Adaptándose a las pautas de cada consejería, las editoriales hacen versiones de los libros de texto adaptadas al modelo de cada Comunidad. Pero esta solución también se queda corta porque dentro de cada comunidad también hay variantes lingüísticas. Por ejemplo, el catalán que se habla en Castellón es casi idéntico al que se habla en Andorra (y en Lleida, y en buena parte de Tarragona), y un poco diferente del que se habla en Valencia y Alicante.

Al final, se simplifica y se hace una especie de «café para todos», pero por comunidades: en toda Cataluña se utiliza el modelo del catalán central; en el País Valenciano, el modelo del valenciano central. El resultado es que la mitad (grosso modo) de los catalanohablantes estudian un modelo lingüístico que no es el suyo.

Parece de locos, ¿verdad? Sin embargo, eso pasa en todas las lenguas, también en el castellano, que emplea un estándar basado en el dialecto de Toledo (elevado por Nebrija a modelo estándar a finales del XV). Los chavales andaluces o extremeños difícilmente lo pueden sentir como propio, como tampoco lo sentían como propio los chavales de Navarrés, pueblo castellanohablante de Valencia donde viví entre los 4 y los 10 años.

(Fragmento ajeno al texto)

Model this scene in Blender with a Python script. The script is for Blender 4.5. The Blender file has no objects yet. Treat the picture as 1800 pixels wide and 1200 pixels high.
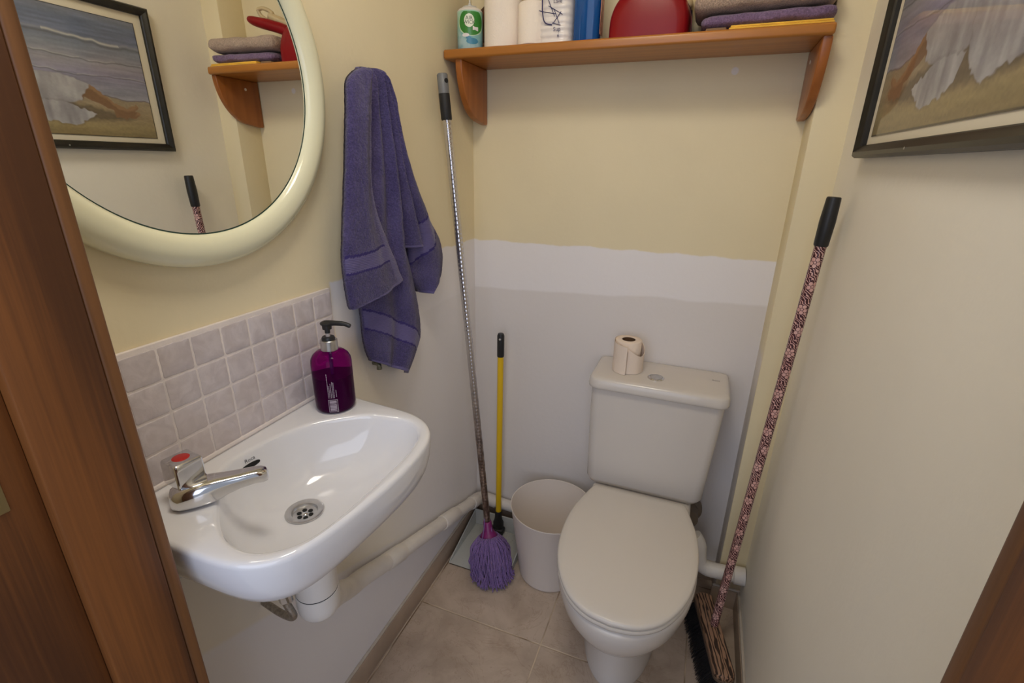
import bpy, bmesh, math, random
import numpy as np
from mathutils import Vector, Matrix, noise
from mathutils.bvhtree import BVHTree
random.seed(7)
S = bpy.context.scene
COL = S.collection
PI = math.pi

# ---------------------------------------------------------------- camera, world, light, exposure
cam_d = bpy.data.cameras.new('camera')
cam_d.sensor_width = 36.0
cam_d.lens = 851.68 * 36.0 / 1800.0
cam_d.clip_start = 0.02
cam = bpy.data.objects.new('camera', cam_d)
COL.objects.link(cam)
_y, _p, _r = math.radians(21.0041), math.radians(20.1695), math.radians(0.9286)
_F = Vector((-math.sin(_y) * math.cos(_p), math.cos(_y) * math.cos(_p), -math.sin(_p)))
_R0 = Vector((math.cos(_y), math.sin(_y), 0))
_U0 = _R0.cross(_F)
_R = _R0 * math.cos(_r) + _U0 * math.sin(_r)
_U = _U0 * math.cos(_r) - _R0 * math.sin(_r)
_M = Matrix((_R, _U, -_F)).transposed().to_4x4()
_M.translation = Vector((0.7095, -1.4816, 1.3574))
cam.matrix_world = _M
S.camera = cam

world = bpy.data.worlds.new('world')
S.world = world
world.use_nodes = True
bg = world.node_tree.nodes['Background']
bg.inputs[0].default_value = (0.80, 0.86, 1.0, 1)
bg.inputs[1].default_value = 0.42

def area(name, loc, target, size, power, color, sy=None):
    d = bpy.data.lights.new(name, 'AREA')
    d.energy = power
    d.color = color
    d.size = size
    if sy:
        d.shape = 'RECTANGLE'
        d.size_y = sy
    else:
        d.shape = 'DISK'
    o = bpy.data.objects.new(name, d)
    COL.objects.link(o)
    o.location = loc
    o.rotation_euler = (Vector(target) - Vector(loc)).to_track_quat('-Z', 'Y').to_euler()
    return o
area('ceiling_lamp_light', (0.47, -1.10, 2.26), (0.47, -1.10, 0), 0.36, 7.4, (1.0, 0.93, 0.83))
area('hall_daylight', (0.86, -2.9, 1.60), (0.40, -0.6, 0.80), 2.4, 28.0, (0.74, 0.81, 1.0), 1.9)

S.view_settings.view_transform = 'Standard'
S.view_settings.look = 'None'
S.view_settings.gamma = 1.0
S.view_settings.use_curve_mapping = False
S.view_settings.exposure = -0.10
S.cycles.max_bounces = 10
S.cycles.diffuse_bounces = 6
S.cycles.transparent_max_bounces = 12

# ---------------------------------------------------------------- material helpers
def srgb(r, g, b):
    def f(c):
        c /= 255.0
        return c / 12.92 if c <= 0.04045 else ((c + 0.055) / 1.055) ** 2.4
    return (f(r), f(g), f(b), 1.0)

class NT:
    def __init__(self, name):
        self.m = bpy.data.materials.new(name)
        self.m.use_nodes = True
        self.t = self.m.node_tree
        self.b = self.t.nodes['Principled BSDF']
        self._tc = None
    def n(self, typ, **kw):
        x = self.t.nodes.new(typ)
        for k, v in kw.items():
            setattr(x, k, v)
        return x
    def l(self, a, b):
        self.t.links.new(a, b)
    def val(self, sock, v):
        if hasattr(v, 'links') or isinstance(v, bpy.types.NodeSocket):
            self.l(v, sock)
        else:
            sock.default_value = v
    def tc(self, out='Object'):
        if not self._tc:
            self._tc = self.n('ShaderNodeTexCoord')
        return self._tc.outputs[out]
    def mapping(self, vec, scale=(1, 1, 1), rot=(0, 0, 0), loc=(0, 0, 0)):
        m = self.n('ShaderNodeMapping')
        self.l(vec, m.inputs[0])
        m.inputs['Scale'].default_value = scale
        m.inputs['Rotation'].default_value = rot
        m.inputs['Location'].default_value = loc
        return m.outputs[0]
    def noise(self, vec, scale, detail=4, rough=0.5, dist=0.0):
        x = self.n('ShaderNodeTexNoise')
        self.l(vec, x.inputs['Vector'])
        x.inputs['Scale'].default_value = scale
        x.inputs['Detail'].default_value = detail
        x.inputs['Roughness'].default_value = rough
        x.inputs['Distortion'].default_value = dist
        return x.outputs['Fac']
    def math(self, op, a, b=0.0, c=None):
        x = self.n('ShaderNodeMath', operation=op)
        self.val(x.inputs[0], a)
        self.val(x.inputs[1], b)
        if c is not None:
            self.val(x.inputs[2], c)
        return x.outputs[0]
    def rng(self, v, a, b, c=0.0, d=1.0, smooth=True):
        x = self.n('ShaderNodeMapRange')
        if smooth:
            x.interpolation_type = 'SMOOTHSTEP'
        self.val(x.inputs[0], v)
        for i, q in enumerate((a, b, c, d)):
            x.inputs[i + 1].default_value = q
        return x.outputs[0]
    def mix(self, f, a, b):
        x = self.n('ShaderNodeMix', data_type='RGBA')
        self.val(x.inputs[0], f)
        self.val(x.inputs[6], a)
        self.val(x.inputs[7], b)
        return x.outputs[2]
    def ramp(self, f, stops):
        x = self.n('ShaderNodeValToRGB')
        e = x.color_ramp.elements
        while len(e) < len(stops):
            e.new(0.5)
        for i, (p, c) in enumerate(stops):
            e[i].position = p
            e[i].color = c
        self.l(f, x.inputs[0])
        return x.outputs[0]
    def sep(self, vec):
        x = self.n('ShaderNodeSeparateXYZ')
        self.l(vec, x.inputs[0])
        return x.outputs
    def color(self, c):
        self.val(self.b.inputs['Base Color'], c)
    def set(self, **kw):
        names = dict(rough='Roughness', metal='Metallic', spec='Specular IOR Level', trans='Transmission Weight',
                     ior='IOR', coat='Coat Weight', coat_rough='Coat Roughness', sheen='Sheen Weight',
                     sss='Subsurface Weight', alpha='Alpha', sheen_rough='Sheen Roughness')
        for k, v in kw.items():
            self.val(self.b.inputs[names[k]], v)
        return self
    def bump(self, h, strength=0.3, dist=0.002):
        x = self.n('ShaderNodeBump')
        x.inputs['Strength'].default_value = strength
        x.inputs['Distance'].default_value = dist
        self.l(h, x.inputs['Height'])
        self.l(x.outputs[0], self.b.inputs['Normal'])

def simple(name, col, rough=0.5, metal=0.0, var=0.0, vscale=8.0, bump=0.0, bscale=200.0, **kw):
    m = NT(name)
    if var:
        f = m.noise(m.tc(), vscale, 5)
        d = tuple(max(0, c * (1 - var)) for c in col[:3]) + (1,)
        l = tuple(min(1, c * (1 + var * 0.5)) for c in col[:3]) + (1,)
        m.color(m.mix(m.rng(f, 0.3, 0.7), d, l))
    else:
        m.color(col)
    m.set(rough=rough, metal=metal, **kw)
    if bump:
        m.bump(m.noise(m.tc(), bscale, 3), bump, 0.002)
    return m.m

CREAM = (0.81, 0.715, 0.485, 1)
PALE = (0.89, 0.85, 0.745, 1)
WHITE = (0.81, 0.785, 0.785, 1)
WHITE2 = (0.72, 0.685, 0.665, 1)

def wall_mat(name, kind):
    m = NT(name)
    pos = m.tc()
    x, y, z = m.sep(pos)
    n1 = m.math('MULTIPLY', m.math('SUBTRACT', m.noise(pos, 9, 4), 0.5), 0.03)
    n2 = m.math('MULTIPLY', m.math('SUBTRACT', m.noise(pos, 3, 5), 0.5), 0.12)
    base = m.mix(m.rng(m.noise(pos, 2.2, 3), 0.3, 0.7), CREAM, tuple(c * 0.93 for c in CREAM[:3]) + (1,))
    zz = m.math('ADD', z, n1)
    if kind in ('back', 'left'):
        low = m.mix(m.rng(m.math('ADD', m.math('SUBTRACT', z, m.math('MULTIPLY', x, 0.045)), m.math('MULTIPLY', n2, 0.35)), 0.951, 0.960), WHITE2 if kind == 'back' else (0.78, 0.755, 0.75, 1), WHITE)
        mask = m.rng(zz, 1.116, 1.122, 1, 0)
        if kind == 'left':
            # the splashback end: cream above the tiles, white beyond; bare cream patch under the basin down to the pipe
            beyond = m.rng(m.math('ADD', y, n1), -0.705, -0.695)
            under = m.rng(z, 0.86, 0.90, 1, 0)
            mask = m.math('MULTIPLY', mask, m.math('MAXIMUM', beyond, under))
            line = m.math('SUBTRACT', m.math('ADD', z, m.math('MULTIPLY', m.math('ADD', y, 0.11), 0.40)), 0.14)
            patch = m.math('MULTIPLY', m.rng(line, 0.0, 0.015), m.rng(m.math('ADD', y, n2), -0.35, -0.66))
            patch = m.math('MULTIPLY', patch, m.rng(z, 0.95, 1.0, 1, 0))
            mask = m.math('MULTIPLY', mask, m.math('SUBTRACT', 1.0, m.math('MULTIPLY', patch, 0.45)))
        else:
            pass
        c = m.mix(mask, base, low)
        if kind == 'back':
            dx = m.math('SUBTRACT', x, 0.7276)
            dz = m.math('SUBTRACT', z, 1.583)
            rr = m.math('SQRT', m.math('ADD', m.math('MULTIPLY', dx, dx), m.math('MULTIPLY', dz, dz)))
            c = m.mix(m.rng(m.math('ADD', rr, m.math('MULTIPLY', n1, 0.2)), 0.007, 0.010, 0.8, 0), c, WHITE)
        m.color(c)
    elif kind == 'chase':
        c = m.mix(m.rng(m.math('ADD', z, n1), 0.13, 0.16, 1, 0), base, srgb(178, 158, 128))
        side = m.math('MULTIPLY', m.rng(x, 0.9058, 0.9066, 1, 0), m.rng(m.math('ADD', z, n2), 0.86, 0.92, 1, 0))
        c = m.mix(side, c, WHITE2)
        m.color(c)
    elif kind == 'right':
        c = m.mix(m.rng(m.noise(pos, 1.6, 4), 0.35, 0.7), PALE, tuple(q * 0.95 for q in PALE[:3]) + (1,))
        # small scuffs
        v = m.n('ShaderNodeTexVoronoi')
        m.l(m.mapping(pos, (1, 1, 0.6)), v.inputs['Vector'])
        v.inputs['Scale'].default_value = 6.5
        c = m.mix(m.rng(v.outputs['Distance'], 0.010, 0.016, 0.45, 0), c, srgb(150, 140, 118))
        m.color(c)
    else:
        m.color(base)
    m.set(rough=0.62, spec=0.35)
    h = m.math('ADD', m.math('MULTIPLY', m.noise(pos, 60, 4), 0.6), m.noise(pos, 7, 3))
    m.bump(h, 0.25, 0.004)
    return m.m

M = {}
for k in ('back', 'left', 'chase', 'right', 'front'):
    M['wall_' + k] = wall_mat('paint_' + k, k)
M['ceiling'] = simple('ceiling_paint', (0.78, 0.75, 0.68, 1), 0.8, bump=0.1)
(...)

Estudiar una lengua siguiendo un modelo que no coincide con el de los alumnos, si los maestros no tienen sensibilidad lingüística, puede llevar a los estudiantes a percepciones problemáticas:

  • complejo de inferioridad: «yo hablo mal», cosa que observé entre mis compañeros de infancia; también lo he visto en niños italianos;
  • complejo de alienación: «eso que me enseñan en la escuela no es mi lengua, es otra lengua que me quieren imponer», reacción frecuentemente promovida por intereses políticos que buscan romper la unidad de una lengua minoritaria y minorizada.

Como vemos, es un problemón. Yo intento, cuando se da la ocasión, explicar que esto pasa en todas las lenguas, que es totalmente normal —pero no sé si mis alumnos me escuchan ni si me entienden—. Viajar suele ser la mejor manera de entender esta realidad.

[1] Variación lingüística, artículo en la Wiquipedia.